In July 2011, Department of Homeland Security -- the parent body of the USCIS and ICE -- officials raided the UNVA, situated in a strip mall in Annandale, Virginia, a suburb of Washington, DC. Over 90 percent of the UNVA's students are from India, mainly from Andhra Pradesh. At the time, Homeland Security officials told India Abroad that if in a month's time the UNVA could not provide a satisfactory explanation as to why it issued some 2,500 I-20s when only 50 were approved, it would be shut down like the Tri Valley University in California.
USCIS and senior Indian embassy officials in Washington, DC, who have been working with the DHS, told India Abroad that the UNVA had not been shut because of intervention by the embassy -- they argued that the students would be left in limbo after spending considerable amounts of money and time.
The sources also said that unlike in the TVU case, where some of the actions taken against the students were perceived as arbitrary, the transfer applications and OPT considerations for UNVA students were being reviewed on a case by case basis. This is thanks to the Indian embassy's discussions and negotiations with DHS officials. "The genuine students have not been victimised at all and have had their transfer applications and OPTs approved," a source said.

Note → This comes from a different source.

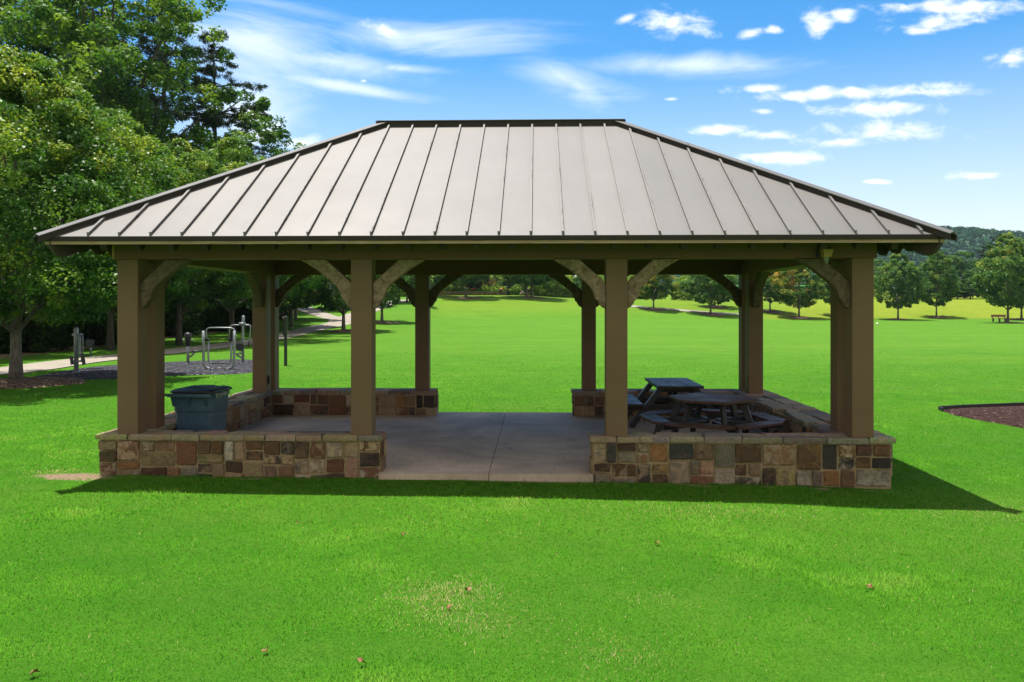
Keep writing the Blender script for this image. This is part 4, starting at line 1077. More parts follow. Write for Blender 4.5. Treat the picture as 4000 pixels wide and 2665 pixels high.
def tree_proto(kind, seed, H, Rr, base, n_clump, per, leaf, lmat, bark, trunk_r, aspect=.62, clump=.17, limbs=9, fill=.5, tints=None, flat=.75, lean=0, jag=.18):
    """returns (crown mesh, trunk mesh)"""
    g = np.random.default_rng(seed)
    t = g.random(n_clump * 3)
    pr = profile(kind, t); keep = g.random(len(t)) < (.25 + .75 * pr); t = t[keep][:n_clump]; pr = pr[keep][:n_clump]; n = len(t)
    a = g.random(n) * 2 * np.pi
    # a few slow lobes make the outline uneven
    lob = 1 + jag * np.sin(a * 2 + g.random() * 6 + t * 4) + jag * .7 * np.sin(a * 3 + g.random() * 6 - t * 7) + g.normal(0, jag * .35, n)
    rad = Rr * pr * lob * (fill + (1 - fill) * g.random(n) ** .5)
    Cc = np.stack([rad * np.cos(a) + lean * t * Rr, rad * np.sin(a), base + (H - base) * t], 1)
    cr = Rr * clump * g.uniform(.65, 1.45, n) * (.55 + .45 * pr)
    tn = np.clip(g.normal(.40, .20, n) + .12 * (t - .5), 0, 1)
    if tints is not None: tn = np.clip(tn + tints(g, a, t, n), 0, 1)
    V, Fc, ti = leaves_np(Cc, cr, per, leaf, g, aspect, tint=tn, flat=flat)
    me = mesh_np('crown', V, Fc, lmat, ti)
    m = MB(); r = random.Random(seed)
    top = base + (H - base) * .72
    pts = []; rad_ = []
    for k in range(8):
        q = k / 7; z = -.15 + (top + .15) * q
        pts.append((lean * max(0, (z - base) / (H - base)) * Rr + r.uniform(-.02, .02) * H * .15 * q, r.uniform(-.02, .02) * H * .15 * q, z))
        rad_.append(trunk_r * (1.35 if k == 0 else 1 - .82 * q ** 1.1))
    m.tube(pts, rad_, 10)
    idx = g.choice(n, min(limbs, n), replace=False)
    for i in idx:
        c = Vector(Cc[i]); z0 = max(base * .75, c.z * .45 + base * .3 - .2 * Rr); z0 = min(z0, top * .95)
        q = (z0 + .15) / (top + .15); s = Vector((lean * max(0, (z0 - base) / (H - base)) * Rr, 0, z0)); rr0 = max(trunk_r * (1 - .82 * q) * .62, .012)
        mid = s.lerp(c, .5) + Vector((0, 0, .06 * Rr)); m.tube([s, s.lerp(mid, .5) + Vector((r.uniform(-.05, .05) * Rr, 0, 0)), mid, c], [rr0, rr0 * .8, rr0 * .55, rr0 * .2], 6, cap=False)
    tm = m.build('trunk', bark, None, smooth=True); tme = tm.data; bpy.data.objects.remove(tm)
    return me, tme
def mesh_np(name, V, Fc, mat, tint):
    o = tri_np(name, V, Fc, mat, [('tint', tint)]); me = o.data; bpy.data.objects.remove(o); return me
def plant(proto, loc, scale=1.0, rz=0.0, name='tree', label=None, cat='tree', group=None, sz=None):
    t = empty(name, loc, rz, label, cat, group); t.scale = (scale, scale, sz or scale)
    for nm, me in (('crown', proto[0]), ('trunk', proto[1])):
        o = bpy.data.objects.new(nm, me); COL.objects.link(o); o.parent = t
    return t
def mulch_ring(p, r, name='mulch_ring'):
    g = random.Random(int(p.x * 77)); n = 28
    pts = [Vector((p.x + math.cos(2 * math.pi * k / n) * r * g.uniform(.88, 1.1), p.y + math.sin(2 * math.pi * k / n) * r * g.uniform(.88, 1.1), 0)) for k in range(n)]
    RINGS.append(pts)
RINGS = []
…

One diplomatic source added, "Once we intervened with the US authorities -- and they were also mindful of what happened at TVU -- the UNVA was able to continue. But they (the DHS) are looking at the various OPTs, CPTs, how many were genuine students and how many of them were gaming the system (working full-time when their student visa did not authorise them to do so) and violating their OPT and CPT requirements. We remain in touch with them to ensure that genuine students are not being victimised in any way."
Though DHS officials declined to comment on the investigation into the UNVA, other sources acknowledged that unlike TVU, which was considered an utterly sham university, the fact that the UNVA has not been shut down means that its violations of the regulations were not as blatant.